Question

I have a general question (I know I should present specific code with a problem, but in my case the problem is of a more general nature).

In Processing, let's say I make an ellipse:

ellipse(30, 30, 10, 10);

Now, is there a way to get the pixels where this ellipse is on the canvas? The reason would be to have a way of creating user interaction with the mouse (for instance). So when someone clicks the mouse over the ellipse, something happens.

I thought of turning everything into objects and use a constructor to somehow store the position of the shape, but this is easier said than done, particularly for more complex shapes. And that is what I am interested in. It's one thing to calculate the position of an ellipse, but what about more complex shapes? Are there any libraries?

Was it helpful?

Solution

Check out the geomerative library. It has a way to check whether the mouse is inside any SVG shape. I can't remember off the top of my head but it works something like you make a shape:

myShape = RG.loadShape("shape.svg");

and a point:

RPoint p = new RPoint(mouseX, mouseY);

and the boolean function contains() will tell you if the point is inside the shape:

myShape.contains(p);

OTHER TIPS

It's better to use a mathematical formula than pixel-by-pixel checking of the mouse position (it's much faster, and involves less code).

For a perfect circle, you can calculate the Euclidean distance using Pythagoras' theorem. Assume your circle is centred at position (circleX,circleY), and has a radius (not diameter) of circleR. You can check if the mouse is over the circle like this:

if(sq(mouseX-circleX)+sq(mouseY-circleY) <= sq(circleR)) {
    // mouse is over circle
} else {
    // mouse is not over circle
}

This approach basically imagines a right-angled triangle, where the hypotenuse (the longest side) runs from the centre of the circle to the mouse position. It uses Pythagoras' theorem to calculate the length of that hypotenuse, and if it's less than the circle's radius then the mouse is inside the circle. (It includes a slight optimisation though -- it's comparing squares to avoid doing a square root, as that can be comparatively slow.)

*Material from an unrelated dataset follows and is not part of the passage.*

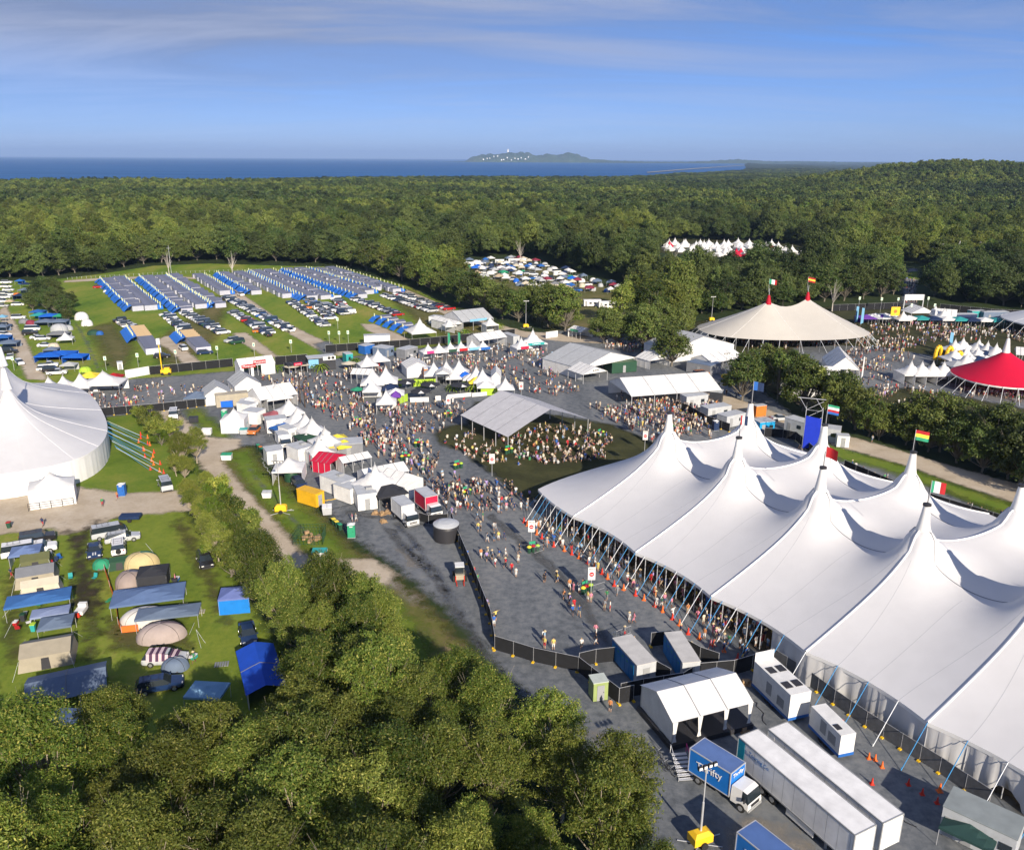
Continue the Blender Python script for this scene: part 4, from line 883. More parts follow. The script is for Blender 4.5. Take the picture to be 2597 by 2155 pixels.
# -------- canopies and tents; local origin = middle of the front edge, +y runs away from the front
def pagoda_pts(w, d, he, hp, n=7, px_=2.2):
    V = []; 
    for i in range(n+1):
        for j in range(n+1):
            a, b = i/n*2-1, j/n*2-1; r = max(abs(a), abs(b)); t = 1-r
            z = he+(hp-he)*(0.42*t+.58*t**px_*1.0) if t < 1 else hp
            V.append((a*w/2, d/2+b*d/2, z))
    F = [(i*(n+1)+j, (i+1)*(n+1)+j, (i+1)*(n+1)+j+1, i*(n+1)+j+1) for i in range(n) for j in range(n)]
    return V, F
_cache = {}
def cached(key, fn):
    if key not in _cache: _cache[key] = fn()
    return _cache[key]
def pagoda(p, rz, label, w=4.0, d=None, he=2.5, hp=None, col='white', group=None, walls='', wcol=None, sign=None, name='pagoda_marquee'):
    d = d or w; hp = hp or he+w*.55; t = thing(name, label, 'marquee', (p.x, p.y, 0), rz, group)
    V, F = pagoda_pts(w, d, he, hp, 8, 3.2); mb = MB(); mb.add(V, F)
    mb.tube((0, d/2, hp-.05), (0, d/2, hp+.25), .06, .03, n=5)
    c = mb.build('canopy', cloth, t, True); c.color = C4(col)
    mb = MB()
    for a, b in (((-w/2, 0), (w/2, 0)), ((w/2, 0), (w/2, d)), ((w/2, d), (-w/2, d)), ((-w/2, d), (-w/2, 0))): mb.slab((a[0], a[1], he), (b[0], b[1], he), (b[0], b[1], he-.28), (a[0], a[1], he-.28), .02)
    v = mb.build('valance', cloth, t); v.color = C4(col)
    for x in (-w/2+.06, w/2-.06):
        for y in (.06, d-.06): mb = MB(); mb.tube((x, y, 0), (x, y, he), .045, n=5); mb.build('leg', alu, t)
    wallset(t, w, d, he, walls, wcol or col)
    if sign: signboard(t, sign, w, he)
    return t
def wallset(t, w, d, he, walls, col):
    S = {'b': ((-w/2, d-.03), (w/2, d-.03)), 'l': ((-w/2+.03, d), (-w/2+.03, 0)), 'r': ((w/2-.03, 0), (w/2-.03, d)), 'f': ((-w/2, .03), (w/2, .03))}
    for k in walls:
        a, b = S[k]; n = 8; vs = []; mb = MB()
        for i in range(n+1):
            f = i/n; off = .03*math.sin(i*2.2); vs += [(lerp(a[0], b[0], f)+(off if k in 'lr' else 0), lerp(a[1], b[1], f)+(off if k in 'bf' else 0), .02), (lerp(a[0], b[0], f), lerp(a[1], b[1], f), he-.05)]
        mb.add(vs, [(2*i, 2*i+2, 2*i+3, 2*i+1) for i in range(n)]); o = mb.build('side_wall', cloth, t); o.color = C4(col)
def text_mesh(body, size, m, align='CENTER'):
    cu = bpy.data.curves.new('lettering', 'FONT'); cu.body = body; cu.size = size; cu.align_x = align; cu.align_y = 'CENTER'; cu.extrude = 0.012; cu.resolution_u = 2
    o = bpy.data.objects.new('lettering', cu); COL.objects.link(o); dg = bpy.context.evaluated_depsgraph_get(); me = bpy.data.meshes.new_from_object(o.evaluated_get(dg))
    COL.objects.unlink(o); bpy.data.objects.remove(o); me.materials.clear(); me.materials.append(m); return me
ink = {k: mat('ink_'+k, c, .5, .02) for k, c in (('white', (.85, .85, .85)), ('black', (.02, .02, .02)), ('red', (.6, .01, .02)), ('blue', (.02, .12, .35)), ('teal', (.02, .3, .3)))}
def lettering(par, body, size, m, loc, rot=(math.pi/2, 0, 0)):
    o = link_mesh('lettering', text_mesh(body, size, ink[m]), par); o.location = loc; o.rotation_euler = rot; return o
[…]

An alternative to my original mathematical answer also occurred to me. If you can afford the memory and processing power of drawing all your UI elements twice then you can get good results by using a secondary buffer.

The principle involves having an off-screen graphics buffer (e.g. using PGraphics). It must be exactly the same size as the main display, and have anti-aliasing disabled. Draw all your interactive UI elements (buttons etc.) to this buffer. However, instead of drawing them the normal way, give each one a unique colour which it uses for fill and stroke (don't add any text or images... just solid colours). For example, one button might be entirely red, and another entirely green. Any other RGB value works, as long as each item has a unique colour. Make sure the background has a unique colour too.

The user never sees that buffer, so don't draw it to the screen (unless you're debugging or something). When you want to detect what item the mouse is over, just lookup the mouse position on that off-screen buffer. Get the pixel colour at that location, and match it to the UI element.

After you've done all that, just go ahead and draw everything to the main display as normal.

It's worth noting that you can cut-down the processing time of this approach a lot if your UI elements never (or rarely) move. You only need to redraw the secondary buffer when something appears/disappears, animates, or changes size/position.